Hay que luchar contra los acosos de todo tipo. Hace unos días un catedrático de Sevilla ha sido condenado por abusar sexualmente de dos profesoras. A buen seguro, hay más casos de este tipo, silenciados en la Universidad y en otros ámbitos. Toda la sociedad tiene obligación de denunciar hechos de esta índole de los que tenga conocimiento. Encogernos de hombros nos vuelve viles cómplices. Y a las víctimas hay que concienciarlas para que no aguanten y denuncien desde la primera vez que se sientan acosadas o ridiculizadas. Hay que decirles que bloqueen a sus acosadores en el teléfono o redes sociales y que no se dejen asustar por ellos, panda de cobardes acomplejados venidos a más, cabezas huecas que rezuman crueldad.

No hay derecho a amargarle a un niño su infancia, a un adolescente su adolescencia, o a un adulto su vida laboral y personal. El acoso (de curas, profesores, entrenadores, jefes…) hay que cortarlo en seco. No valen contemplaciones ni medias tintas, ni quitar al acosador de un centro para enviarlo a otro, donde volverá a hacer de las suyas. Hay que arrinconar a los que acosan y hacerles ver que sus depravadas acciones no tienen sitio en una sociedad civilizada, que estorban y que tienen que pagar por lo que hagan. El tiempo que estén privados de libertad (aunque no sea la mejor solución) al menos estarán a buen recaudo y dejarán de ser un peligro público.

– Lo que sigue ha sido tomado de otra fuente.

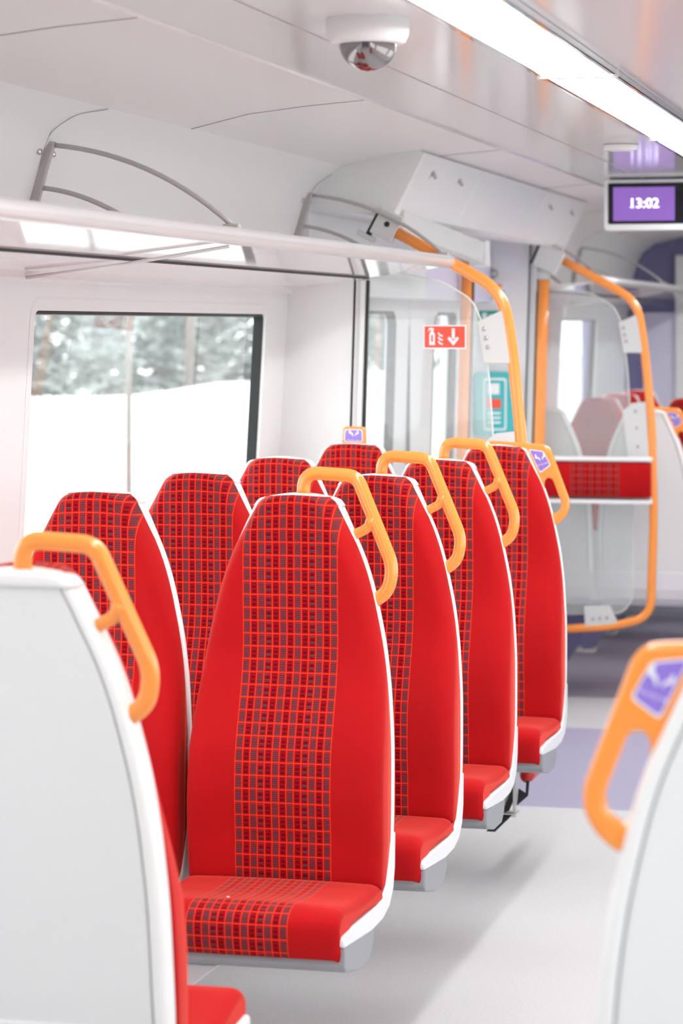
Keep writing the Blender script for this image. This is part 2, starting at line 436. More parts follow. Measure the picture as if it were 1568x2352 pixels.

Es preciso poner en marcha campañas de prevención y, sobre todo, no callar. Hablamos mucho por lo bajini, pero falta valor a la hora de denunciar públicamente comportamientos intolerables, sean casos de corrupción, plagio, maltrato o acoso. Hay que hablar. Para algo se nos dio la capacidad de comunicarnos. Nuestro silencio puede perpetuar el sufrimiento propio o el de otros. Y, desde luego, hay que dejar de reírle las gracias a los gallitos de turno, a los que se creen los reyes del mambo, intocables, poderosos, superiores. Que vean que sólo son seres humanos, aunque resulten tremendamente inhumanos. Nada más que eso son: personas fuertes, como la voluntad que mueve montañas, y, como todos, a la vez, tremendamente frágiles y necesitados de compasión y asistencia.  Urge intentar que se pongan en la piel de la víctima, si es que son capaces. Y que piensen si les haría gracia que los tratasen a ellos con la punta del pie o los ninguneasen. A ver si así se dan cuenta de su ruindad y desisten de sus malévolas intenciones. Sólo plantando cara al acoso se puede frenar. Se lo debemos a las víctimas. Y nos lo debemos a nosotros mismos, si queremos mirarnos al espejo sin sentir bochorno y asco al hacerlo.